Even so, Broad said the coalition got results, as evidenced by rising test scores in the district.


School board member David Tokofsky, who broke with the coalition after first getting its support, said Broad learned a lesson about messy school-district politics.


“His intentions are actually very noble. His kids went to the same junior high school as me. I think it broke his heart to see public schools decline that much,” Tokofsky said. “We need people like Eli Broad involved in public education but in a way that sees there is not a quick fix.”


Broad, who is now an unabashed supporter of having large urban districts run under mayoral or gubernatorial control, as is the case in New York and Chicago, has endowed his education foundation with $500 million since 1999.


The foundation is funding reforms in an area that Broad believes has been neglected: providing modern management skills to school board members, superintendents and principals. But even that agenda draws the suspicion of union leaders.


“They don’t seem to understand the genuine difference between a factory that makes autos and a school. Just because you have great business acumen does not mean you can run a school,” said UTLA President John Perez.
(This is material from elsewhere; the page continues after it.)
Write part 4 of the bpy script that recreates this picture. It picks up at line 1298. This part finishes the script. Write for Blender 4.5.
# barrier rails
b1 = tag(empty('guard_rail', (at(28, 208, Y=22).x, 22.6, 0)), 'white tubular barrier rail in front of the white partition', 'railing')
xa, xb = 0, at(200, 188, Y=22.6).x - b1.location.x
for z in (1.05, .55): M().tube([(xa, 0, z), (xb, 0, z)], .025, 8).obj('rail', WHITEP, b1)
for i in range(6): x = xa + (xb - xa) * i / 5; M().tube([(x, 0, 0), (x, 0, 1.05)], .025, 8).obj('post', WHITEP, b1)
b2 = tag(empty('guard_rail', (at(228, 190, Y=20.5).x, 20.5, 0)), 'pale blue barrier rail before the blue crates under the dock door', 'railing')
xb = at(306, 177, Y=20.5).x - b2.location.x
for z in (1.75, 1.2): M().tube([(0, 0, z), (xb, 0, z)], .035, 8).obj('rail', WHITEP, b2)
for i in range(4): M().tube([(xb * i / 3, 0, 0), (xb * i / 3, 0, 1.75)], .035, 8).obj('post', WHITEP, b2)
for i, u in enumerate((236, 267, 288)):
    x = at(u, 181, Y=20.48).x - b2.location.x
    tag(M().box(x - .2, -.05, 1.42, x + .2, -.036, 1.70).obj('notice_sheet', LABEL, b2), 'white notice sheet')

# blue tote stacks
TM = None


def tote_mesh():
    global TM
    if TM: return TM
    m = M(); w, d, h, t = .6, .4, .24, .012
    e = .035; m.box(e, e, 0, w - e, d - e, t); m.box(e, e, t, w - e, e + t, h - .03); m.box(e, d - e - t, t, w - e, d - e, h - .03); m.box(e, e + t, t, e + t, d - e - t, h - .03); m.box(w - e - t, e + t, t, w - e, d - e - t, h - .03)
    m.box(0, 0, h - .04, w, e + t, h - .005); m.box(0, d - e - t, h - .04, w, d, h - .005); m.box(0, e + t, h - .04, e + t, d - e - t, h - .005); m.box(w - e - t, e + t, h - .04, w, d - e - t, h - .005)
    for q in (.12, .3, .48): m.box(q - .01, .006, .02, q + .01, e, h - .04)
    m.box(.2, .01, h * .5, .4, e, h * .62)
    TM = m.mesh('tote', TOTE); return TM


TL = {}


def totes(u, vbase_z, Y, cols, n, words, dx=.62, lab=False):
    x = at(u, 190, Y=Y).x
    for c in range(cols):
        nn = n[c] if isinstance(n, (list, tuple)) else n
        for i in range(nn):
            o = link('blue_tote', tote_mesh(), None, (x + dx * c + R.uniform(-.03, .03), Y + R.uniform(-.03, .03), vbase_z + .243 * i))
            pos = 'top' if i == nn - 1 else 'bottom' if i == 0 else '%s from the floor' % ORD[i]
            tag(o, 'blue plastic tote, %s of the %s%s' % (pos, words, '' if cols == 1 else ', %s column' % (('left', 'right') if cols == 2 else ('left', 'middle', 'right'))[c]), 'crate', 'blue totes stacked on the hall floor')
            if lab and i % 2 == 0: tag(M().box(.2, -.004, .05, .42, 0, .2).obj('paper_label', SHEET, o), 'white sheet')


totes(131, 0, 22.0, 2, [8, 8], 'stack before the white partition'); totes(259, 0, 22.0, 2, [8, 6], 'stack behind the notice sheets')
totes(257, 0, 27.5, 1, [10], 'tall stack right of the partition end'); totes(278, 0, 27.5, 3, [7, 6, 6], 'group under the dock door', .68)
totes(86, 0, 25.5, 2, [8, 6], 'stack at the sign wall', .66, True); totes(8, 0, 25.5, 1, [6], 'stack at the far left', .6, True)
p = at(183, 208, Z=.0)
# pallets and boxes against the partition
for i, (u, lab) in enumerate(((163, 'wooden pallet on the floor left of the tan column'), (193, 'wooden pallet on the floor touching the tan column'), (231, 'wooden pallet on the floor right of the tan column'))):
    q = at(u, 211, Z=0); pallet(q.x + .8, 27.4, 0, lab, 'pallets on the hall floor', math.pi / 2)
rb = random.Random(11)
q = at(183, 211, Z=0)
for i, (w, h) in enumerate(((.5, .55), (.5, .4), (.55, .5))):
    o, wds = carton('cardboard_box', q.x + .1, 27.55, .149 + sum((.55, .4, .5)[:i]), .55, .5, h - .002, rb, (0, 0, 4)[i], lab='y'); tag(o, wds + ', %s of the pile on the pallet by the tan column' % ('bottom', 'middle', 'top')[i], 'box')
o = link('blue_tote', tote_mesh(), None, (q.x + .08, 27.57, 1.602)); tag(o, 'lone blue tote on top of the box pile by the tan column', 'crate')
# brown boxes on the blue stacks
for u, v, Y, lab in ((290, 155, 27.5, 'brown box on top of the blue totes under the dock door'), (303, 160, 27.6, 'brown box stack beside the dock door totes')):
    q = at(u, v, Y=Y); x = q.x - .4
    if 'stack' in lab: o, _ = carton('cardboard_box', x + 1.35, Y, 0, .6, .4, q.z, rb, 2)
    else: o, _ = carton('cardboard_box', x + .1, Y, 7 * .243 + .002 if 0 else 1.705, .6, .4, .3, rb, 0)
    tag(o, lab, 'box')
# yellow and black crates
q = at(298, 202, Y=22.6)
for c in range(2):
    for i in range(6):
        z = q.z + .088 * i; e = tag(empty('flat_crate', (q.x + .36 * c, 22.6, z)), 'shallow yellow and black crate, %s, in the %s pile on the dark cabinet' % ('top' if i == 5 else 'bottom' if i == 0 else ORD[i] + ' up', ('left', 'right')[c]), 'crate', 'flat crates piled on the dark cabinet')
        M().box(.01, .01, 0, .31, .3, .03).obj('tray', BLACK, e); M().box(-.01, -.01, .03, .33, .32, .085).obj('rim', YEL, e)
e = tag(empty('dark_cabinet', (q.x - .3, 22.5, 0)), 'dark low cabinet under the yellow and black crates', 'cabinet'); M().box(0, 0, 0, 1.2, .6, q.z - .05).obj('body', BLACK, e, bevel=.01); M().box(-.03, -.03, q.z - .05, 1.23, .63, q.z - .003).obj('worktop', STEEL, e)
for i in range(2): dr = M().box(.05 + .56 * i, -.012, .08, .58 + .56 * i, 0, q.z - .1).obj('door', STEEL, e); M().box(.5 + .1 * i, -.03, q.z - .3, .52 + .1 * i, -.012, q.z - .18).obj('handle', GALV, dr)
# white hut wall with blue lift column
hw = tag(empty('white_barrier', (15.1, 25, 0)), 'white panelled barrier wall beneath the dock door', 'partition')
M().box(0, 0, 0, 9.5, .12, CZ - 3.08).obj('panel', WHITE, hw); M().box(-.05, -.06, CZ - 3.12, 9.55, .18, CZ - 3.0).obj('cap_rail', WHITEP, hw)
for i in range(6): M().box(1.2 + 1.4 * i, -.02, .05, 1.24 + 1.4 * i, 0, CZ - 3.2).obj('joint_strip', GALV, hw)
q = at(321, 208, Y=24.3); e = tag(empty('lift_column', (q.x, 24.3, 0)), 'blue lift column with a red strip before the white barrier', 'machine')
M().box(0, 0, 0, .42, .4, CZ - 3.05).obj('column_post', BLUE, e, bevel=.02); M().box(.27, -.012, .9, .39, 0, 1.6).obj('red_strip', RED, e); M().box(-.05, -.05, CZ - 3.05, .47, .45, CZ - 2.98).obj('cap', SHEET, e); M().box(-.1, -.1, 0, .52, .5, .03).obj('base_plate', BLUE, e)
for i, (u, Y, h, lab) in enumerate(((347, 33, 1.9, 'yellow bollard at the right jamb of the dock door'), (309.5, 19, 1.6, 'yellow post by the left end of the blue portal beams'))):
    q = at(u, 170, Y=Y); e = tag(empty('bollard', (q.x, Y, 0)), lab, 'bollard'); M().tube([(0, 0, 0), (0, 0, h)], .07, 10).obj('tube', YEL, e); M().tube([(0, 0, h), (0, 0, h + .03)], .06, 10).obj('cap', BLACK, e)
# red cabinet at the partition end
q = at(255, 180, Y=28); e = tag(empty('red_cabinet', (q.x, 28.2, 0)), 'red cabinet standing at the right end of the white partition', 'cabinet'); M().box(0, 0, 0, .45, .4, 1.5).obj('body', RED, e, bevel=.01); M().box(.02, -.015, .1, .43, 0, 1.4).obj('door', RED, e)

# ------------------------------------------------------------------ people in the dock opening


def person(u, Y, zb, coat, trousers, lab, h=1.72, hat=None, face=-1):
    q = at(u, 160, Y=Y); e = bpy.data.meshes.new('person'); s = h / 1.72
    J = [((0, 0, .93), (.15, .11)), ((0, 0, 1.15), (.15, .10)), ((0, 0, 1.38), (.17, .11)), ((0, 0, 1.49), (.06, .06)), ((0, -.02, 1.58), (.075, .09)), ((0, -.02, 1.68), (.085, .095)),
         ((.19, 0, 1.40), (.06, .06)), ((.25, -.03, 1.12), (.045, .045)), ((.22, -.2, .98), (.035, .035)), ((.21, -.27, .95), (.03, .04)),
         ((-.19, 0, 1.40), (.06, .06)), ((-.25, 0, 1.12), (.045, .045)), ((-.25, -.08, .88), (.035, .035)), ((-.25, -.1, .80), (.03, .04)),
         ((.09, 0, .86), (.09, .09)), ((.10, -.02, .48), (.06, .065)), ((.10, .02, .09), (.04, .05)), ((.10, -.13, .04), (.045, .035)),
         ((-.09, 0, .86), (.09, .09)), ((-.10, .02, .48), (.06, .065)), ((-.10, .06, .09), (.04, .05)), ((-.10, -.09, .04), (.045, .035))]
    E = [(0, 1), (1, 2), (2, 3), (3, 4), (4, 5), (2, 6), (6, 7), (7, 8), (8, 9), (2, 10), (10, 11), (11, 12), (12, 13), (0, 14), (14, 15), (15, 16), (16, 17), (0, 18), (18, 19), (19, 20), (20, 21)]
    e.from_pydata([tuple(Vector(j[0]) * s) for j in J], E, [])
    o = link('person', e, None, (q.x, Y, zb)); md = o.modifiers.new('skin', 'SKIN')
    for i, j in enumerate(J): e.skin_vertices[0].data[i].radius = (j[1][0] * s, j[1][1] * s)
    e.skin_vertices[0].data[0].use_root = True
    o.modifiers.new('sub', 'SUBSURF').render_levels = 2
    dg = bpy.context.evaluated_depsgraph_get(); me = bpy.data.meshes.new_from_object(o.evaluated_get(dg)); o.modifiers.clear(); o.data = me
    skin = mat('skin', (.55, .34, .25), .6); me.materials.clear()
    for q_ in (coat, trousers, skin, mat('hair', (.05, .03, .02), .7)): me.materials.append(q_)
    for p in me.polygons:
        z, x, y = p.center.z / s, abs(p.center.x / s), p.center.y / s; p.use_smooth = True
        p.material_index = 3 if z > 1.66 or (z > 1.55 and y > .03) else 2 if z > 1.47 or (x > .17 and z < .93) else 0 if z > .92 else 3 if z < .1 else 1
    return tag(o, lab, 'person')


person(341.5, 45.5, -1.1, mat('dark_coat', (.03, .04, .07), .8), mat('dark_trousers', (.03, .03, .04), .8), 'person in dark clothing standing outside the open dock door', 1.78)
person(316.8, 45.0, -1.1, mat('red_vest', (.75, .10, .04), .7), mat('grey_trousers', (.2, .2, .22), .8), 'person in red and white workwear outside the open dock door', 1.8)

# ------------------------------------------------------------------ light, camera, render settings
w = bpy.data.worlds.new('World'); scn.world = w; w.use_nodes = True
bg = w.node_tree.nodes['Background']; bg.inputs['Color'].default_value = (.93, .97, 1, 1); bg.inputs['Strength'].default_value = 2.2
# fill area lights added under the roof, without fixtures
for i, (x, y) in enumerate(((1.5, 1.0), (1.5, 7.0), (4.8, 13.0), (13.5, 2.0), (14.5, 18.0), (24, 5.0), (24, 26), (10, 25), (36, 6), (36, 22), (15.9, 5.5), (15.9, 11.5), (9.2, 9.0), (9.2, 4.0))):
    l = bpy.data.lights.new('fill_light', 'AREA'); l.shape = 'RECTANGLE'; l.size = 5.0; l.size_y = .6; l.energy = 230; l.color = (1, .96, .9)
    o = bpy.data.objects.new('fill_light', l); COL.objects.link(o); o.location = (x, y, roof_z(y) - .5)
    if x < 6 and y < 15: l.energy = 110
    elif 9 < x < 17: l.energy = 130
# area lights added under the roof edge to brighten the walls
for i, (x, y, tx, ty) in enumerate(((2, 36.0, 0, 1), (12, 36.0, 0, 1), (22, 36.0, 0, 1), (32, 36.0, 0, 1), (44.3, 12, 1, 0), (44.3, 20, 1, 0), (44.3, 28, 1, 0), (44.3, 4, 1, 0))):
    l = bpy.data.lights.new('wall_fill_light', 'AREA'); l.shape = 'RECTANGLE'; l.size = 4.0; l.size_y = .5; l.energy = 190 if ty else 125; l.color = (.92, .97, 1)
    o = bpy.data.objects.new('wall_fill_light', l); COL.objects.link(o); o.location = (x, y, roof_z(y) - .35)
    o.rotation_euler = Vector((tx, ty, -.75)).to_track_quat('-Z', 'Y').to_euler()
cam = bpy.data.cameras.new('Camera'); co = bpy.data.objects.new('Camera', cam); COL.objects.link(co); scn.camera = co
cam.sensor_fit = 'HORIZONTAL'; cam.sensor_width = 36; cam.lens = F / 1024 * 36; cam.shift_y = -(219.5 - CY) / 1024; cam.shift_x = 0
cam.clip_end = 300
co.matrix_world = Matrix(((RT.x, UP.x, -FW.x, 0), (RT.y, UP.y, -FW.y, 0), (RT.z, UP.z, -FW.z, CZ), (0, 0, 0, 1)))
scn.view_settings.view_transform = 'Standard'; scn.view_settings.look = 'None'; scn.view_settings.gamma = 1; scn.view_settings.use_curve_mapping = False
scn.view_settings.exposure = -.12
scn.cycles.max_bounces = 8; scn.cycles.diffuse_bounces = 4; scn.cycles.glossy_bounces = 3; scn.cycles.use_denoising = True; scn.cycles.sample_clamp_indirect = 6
Broad dismisses such talk, saying the UTLA is a “regressive” union, while supporters such as Randy Ward, the state administrator of the troubled Oakland school district, maintain that Broad is onto something.


“Using better business practices does not eliminate the spirit of collaboration. Our central offices are stuck in the beginning of the 19th century,” said Ward.


Broad insists that criticism doesn’t bother him, although Riordan, who takes regular weekend hikes with his friend in the mountains and canyons around Los Angeles, says he doubts that’s true.


Broad puts it this way: “I love getting things done. I love making a difference. I love giving back and I don’t mind being recognized.”


Yaroslavsky says that’s what he likes about Broad. He speaks his mind and means what he says. “I find him to be a lot easier to deal with than a lot of people,” he said. “There is no ambiguity about Eli.”